• WRITTEN INSTRUCTION
Retype the listing that follows, exactly as written.

• RAW DATA
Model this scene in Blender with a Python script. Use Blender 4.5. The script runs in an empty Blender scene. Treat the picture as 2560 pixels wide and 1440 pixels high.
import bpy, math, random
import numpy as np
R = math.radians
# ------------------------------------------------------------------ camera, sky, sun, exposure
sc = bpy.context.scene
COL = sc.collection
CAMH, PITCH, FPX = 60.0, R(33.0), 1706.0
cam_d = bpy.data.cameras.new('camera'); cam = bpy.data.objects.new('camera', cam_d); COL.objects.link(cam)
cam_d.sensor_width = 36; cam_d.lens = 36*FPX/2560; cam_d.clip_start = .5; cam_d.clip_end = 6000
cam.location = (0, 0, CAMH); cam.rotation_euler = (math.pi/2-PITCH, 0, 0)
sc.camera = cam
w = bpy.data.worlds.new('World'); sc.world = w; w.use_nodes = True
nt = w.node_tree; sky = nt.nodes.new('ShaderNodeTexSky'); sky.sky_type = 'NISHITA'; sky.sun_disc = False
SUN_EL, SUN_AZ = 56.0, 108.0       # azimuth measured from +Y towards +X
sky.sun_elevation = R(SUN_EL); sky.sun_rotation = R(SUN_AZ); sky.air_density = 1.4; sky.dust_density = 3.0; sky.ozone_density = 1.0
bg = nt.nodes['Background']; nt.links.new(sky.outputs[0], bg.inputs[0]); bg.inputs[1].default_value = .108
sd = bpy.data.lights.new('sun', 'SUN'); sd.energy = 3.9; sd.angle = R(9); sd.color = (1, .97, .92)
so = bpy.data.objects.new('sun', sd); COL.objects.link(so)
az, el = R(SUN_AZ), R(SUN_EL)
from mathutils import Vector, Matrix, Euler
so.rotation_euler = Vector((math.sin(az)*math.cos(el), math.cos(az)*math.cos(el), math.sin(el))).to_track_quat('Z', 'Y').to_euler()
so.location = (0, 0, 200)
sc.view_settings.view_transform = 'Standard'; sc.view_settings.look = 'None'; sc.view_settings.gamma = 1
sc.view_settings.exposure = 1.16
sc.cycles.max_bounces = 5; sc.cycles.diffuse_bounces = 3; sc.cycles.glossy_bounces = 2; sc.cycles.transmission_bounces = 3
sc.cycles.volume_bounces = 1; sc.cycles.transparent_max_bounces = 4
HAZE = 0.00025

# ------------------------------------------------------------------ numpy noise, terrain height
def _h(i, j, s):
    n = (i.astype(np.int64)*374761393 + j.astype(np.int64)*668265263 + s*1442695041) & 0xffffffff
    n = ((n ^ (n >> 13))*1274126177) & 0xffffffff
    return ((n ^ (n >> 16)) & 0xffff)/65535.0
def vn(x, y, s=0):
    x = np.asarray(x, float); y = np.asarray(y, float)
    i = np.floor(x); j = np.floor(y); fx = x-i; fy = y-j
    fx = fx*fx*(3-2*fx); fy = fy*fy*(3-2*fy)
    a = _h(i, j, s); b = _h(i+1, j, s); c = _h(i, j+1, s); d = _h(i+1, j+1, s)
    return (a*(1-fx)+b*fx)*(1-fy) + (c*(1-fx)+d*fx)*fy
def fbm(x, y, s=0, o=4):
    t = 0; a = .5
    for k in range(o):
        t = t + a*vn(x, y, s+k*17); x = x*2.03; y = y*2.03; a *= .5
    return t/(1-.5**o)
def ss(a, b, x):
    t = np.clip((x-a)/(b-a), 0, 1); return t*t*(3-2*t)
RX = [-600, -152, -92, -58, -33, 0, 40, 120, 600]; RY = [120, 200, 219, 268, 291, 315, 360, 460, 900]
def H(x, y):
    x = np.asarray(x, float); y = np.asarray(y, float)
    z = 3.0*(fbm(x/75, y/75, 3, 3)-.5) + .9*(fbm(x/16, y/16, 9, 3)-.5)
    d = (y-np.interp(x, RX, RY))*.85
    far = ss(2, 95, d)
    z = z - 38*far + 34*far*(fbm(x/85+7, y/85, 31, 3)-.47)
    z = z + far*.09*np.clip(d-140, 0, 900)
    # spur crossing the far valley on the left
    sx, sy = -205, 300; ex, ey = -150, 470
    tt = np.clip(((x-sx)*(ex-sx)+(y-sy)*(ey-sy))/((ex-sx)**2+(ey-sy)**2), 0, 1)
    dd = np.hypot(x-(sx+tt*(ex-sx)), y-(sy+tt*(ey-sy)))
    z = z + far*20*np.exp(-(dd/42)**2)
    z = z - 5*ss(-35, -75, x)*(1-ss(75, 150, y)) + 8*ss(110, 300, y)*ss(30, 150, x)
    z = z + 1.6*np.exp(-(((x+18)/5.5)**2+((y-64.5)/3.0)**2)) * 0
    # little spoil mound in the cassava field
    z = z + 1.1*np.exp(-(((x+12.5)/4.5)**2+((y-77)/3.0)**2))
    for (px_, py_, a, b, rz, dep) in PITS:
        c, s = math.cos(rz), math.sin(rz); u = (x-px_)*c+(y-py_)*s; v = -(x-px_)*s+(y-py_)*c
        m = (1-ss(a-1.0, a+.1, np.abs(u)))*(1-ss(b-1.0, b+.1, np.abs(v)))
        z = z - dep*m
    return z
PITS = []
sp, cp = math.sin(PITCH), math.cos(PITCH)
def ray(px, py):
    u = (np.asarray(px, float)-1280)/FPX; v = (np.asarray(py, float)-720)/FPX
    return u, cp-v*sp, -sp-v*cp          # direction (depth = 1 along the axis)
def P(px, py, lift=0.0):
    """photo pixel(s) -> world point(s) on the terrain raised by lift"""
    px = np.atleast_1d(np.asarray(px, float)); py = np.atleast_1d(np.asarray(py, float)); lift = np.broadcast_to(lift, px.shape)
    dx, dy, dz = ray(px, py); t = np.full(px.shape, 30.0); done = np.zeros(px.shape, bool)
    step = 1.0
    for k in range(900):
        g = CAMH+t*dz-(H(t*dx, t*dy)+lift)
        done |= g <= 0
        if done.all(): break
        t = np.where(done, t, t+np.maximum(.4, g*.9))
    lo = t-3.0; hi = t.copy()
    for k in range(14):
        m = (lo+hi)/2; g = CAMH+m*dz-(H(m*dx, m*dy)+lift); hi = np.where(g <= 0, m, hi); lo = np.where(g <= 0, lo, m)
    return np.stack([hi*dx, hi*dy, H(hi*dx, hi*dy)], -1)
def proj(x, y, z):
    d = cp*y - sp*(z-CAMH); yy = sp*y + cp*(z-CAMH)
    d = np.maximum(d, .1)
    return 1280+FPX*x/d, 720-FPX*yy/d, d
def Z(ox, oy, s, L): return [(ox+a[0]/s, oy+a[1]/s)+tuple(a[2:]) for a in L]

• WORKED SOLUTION
Model this scene in Blender with a Python script. Use Blender 4.5. The script runs in an empty Blender scene. Treat the picture as 2560 pixels wide and 1440 pixels high.
import bpy, math, random
import numpy as np
R = math.radians
# ------------------------------------------------------------------ camera, sky, sun, exposure
sc = bpy.context.scene
COL = sc.collection
CAMH, PITCH, FPX = 60.0, R(33.0), 1706.0
cam_d = bpy.data.cameras.new('camera'); cam = bpy.data.objects.new('camera', cam_d); COL.objects.link(cam)
cam_d.sensor_width = 36; cam_d.lens = 36*FPX/2560; cam_d.clip_start = .5; cam_d.clip_end = 6000
cam.location = (0, 0, CAMH); cam.rotation_euler = (math.pi/2-PITCH, 0, 0)
sc.camera = cam
w = bpy.data.worlds.new('World'); sc.world = w; w.use_nodes = True
nt = w.node_tree; sky = nt.nodes.new('ShaderNodeTexSky'); sky.sky_type = 'NISHITA'; sky.sun_disc = False
SUN_EL, SUN_AZ = 56.0, 108.0       # azimuth measured from +Y towards +X
sky.sun_elevation = R(SUN_EL); sky.sun_rotation = R(SUN_AZ); sky.air_density = 1.4; sky.dust_density = 3.0; sky.ozone_density = 1.0
bg = nt.nodes['Background']; nt.links.new(sky.outputs[0], bg.inputs[0]); bg.inputs[1].default_value = .108
sd = bpy.data.lights.new('sun', 'SUN'); sd.energy = 3.9; sd.angle = R(9); sd.color = (1, .97, .92)
so = bpy.data.objects.new('sun', sd); COL.objects.link(so)
az, el = R(SUN_AZ), R(SUN_EL)
from mathutils import Vector, Matrix, Euler
so.rotation_euler = Vector((math.sin(az)*math.cos(el), math.cos(az)*math.cos(el), math.sin(el))).to_track_quat('Z', 'Y').to_euler()
so.location = (0, 0, 200)
sc.view_settings.view_transform = 'Standard'; sc.view_settings.look = 'None'; sc.view_settings.gamma = 1
sc.view_settings.exposure = 1.16
sc.cycles.max_bounces = 5; sc.cycles.diffuse_bounces = 3; sc.cycles.glossy_bounces = 2; sc.cycles.transmission_bounces = 3
sc.cycles.volume_bounces = 1; sc.cycles.transparent_max_bounces = 4
HAZE = 0.00025

# ------------------------------------------------------------------ numpy noise, terrain height
def _h(i, j, s):
    n = (i.astype(np.int64)*374761393 + j.astype(np.int64)*668265263 + s*1442695041) & 0xffffffff
    n = ((n ^ (n >> 13))*1274126177) & 0xffffffff
    return ((n ^ (n >> 16)) & 0xffff)/65535.0
def vn(x, y, s=0):
    x = np.asarray(x, float); y = np.asarray(y, float)
    i = np.floor(x); j = np.floor(y); fx = x-i; fy = y-j
    fx = fx*fx*(3-2*fx); fy = fy*fy*(3-2*fy)
    a = _h(i, j, s); b = _h(i+1, j, s); c = _h(i, j+1, s); d = _h(i+1, j+1, s)
    return (a*(1-fx)+b*fx)*(1-fy) + (c*(1-fx)+d*fx)*fy
def fbm(x, y, s=0, o=4):
    t = 0; a = .5
    for k in range(o):
        t = t + a*vn(x, y, s+k*17); x = x*2.03; y = y*2.03; a *= .5
    return t/(1-.5**o)
def ss(a, b, x):
    t = np.clip((x-a)/(b-a), 0, 1); return t*t*(3-2*t)
RX = [-600, -152, -92, -58, -33, 0, 40, 120, 600]; RY = [120, 200, 219, 268, 291, 315, 360, 460, 900]
def H(x, y):
    x = np.asarray(x, float); y = np.asarray(y, float)
    z = 3.0*(fbm(x/75, y/75, 3, 3)-.5) + .9*(fbm(x/16, y/16, 9, 3)-.5)
    d = (y-np.interp(x, RX, RY))*.85
    far = ss(2, 95, d)
    z = z - 38*far + 34*far*(fbm(x/85+7, y/85, 31, 3)-.47)
    z = z + far*.09*np.clip(d-140, 0, 900)
    # spur crossing the far valley on the left
    sx, sy = -205, 300; ex, ey = -150, 470
    tt = np.clip(((x-sx)*(ex-sx)+(y-sy)*(ey-sy))/((ex-sx)**2+(ey-sy)**2), 0, 1)
    dd = np.hypot(x-(sx+tt*(ex-sx)), y-(sy+tt*(ey-sy)))
    z = z + far*20*np.exp(-(dd/42)**2)
    z = z - 5*ss(-35, -75, x)*(1-ss(75, 150, y)) + 8*ss(110, 300, y)*ss(30, 150, x)
    z = z + 1.6*np.exp(-(((x+18)/5.5)**2+((y-64.5)/3.0)**2)) * 0
    # little spoil mound in the cassava field
    z = z + 1.1*np.exp(-(((x+12.5)/4.5)**2+((y-77)/3.0)**2))
    for (px_, py_, a, b, rz, dep) in PITS:
        c, s = math.cos(rz), math.sin(rz); u = (x-px_)*c+(y-py_)*s; v = -(x-px_)*s+(y-py_)*c
        m = (1-ss(a-1.0, a+.1, np.abs(u)))*(1-ss(b-1.0, b+.1, np.abs(v)))
        z = z - dep*m
    return z
PITS = []
sp, cp = math.sin(PITCH), math.cos(PITCH)
def ray(px, py):
    u = (np.asarray(px, float)-1280)/FPX; v = (np.asarray(py, float)-720)/FPX
    return u, cp-v*sp, -sp-v*cp          # direction (depth = 1 along the axis)
def P(px, py, lift=0.0):
    """photo pixel(s) -> world point(s) on the terrain raised by lift"""
    px = np.atleast_1d(np.asarray(px, float)); py = np.atleast_1d(np.asarray(py, float)); lift = np.broadcast_to(lift, px.shape)
    dx, dy, dz = ray(px, py); t = np.full(px.shape, 30.0); done = np.zeros(px.shape, bool)
    step = 1.0
    for k in range(900):
        g = CAMH+t*dz-(H(t*dx, t*dy)+lift)
        done |= g <= 0
        if done.all(): break
        t = np.where(done, t, t+np.maximum(.4, g*.9))
    lo = t-3.0; hi = t.copy()
    for k in range(14):
        m = (lo+hi)/2; g = CAMH+m*dz-(H(m*dx, m*dy)+lift); hi = np.where(g <= 0, m, hi); lo = np.where(g <= 0, lo, m)
    return np.stack([hi*dx, hi*dy, H(hi*dx, hi*dy)], -1)
def proj(x, y, z):
    d = cp*y - sp*(z-CAMH); yy = sp*y + cp*(z-CAMH)
    d = np.maximum(d, .1)
    return 1280+FPX*x/d, 720-FPX*yy/d, d
def Z(ox, oy, s, L): return [(ox+a[0]/s, oy+a[1]/s)+tuple(a[2:]) for a in L]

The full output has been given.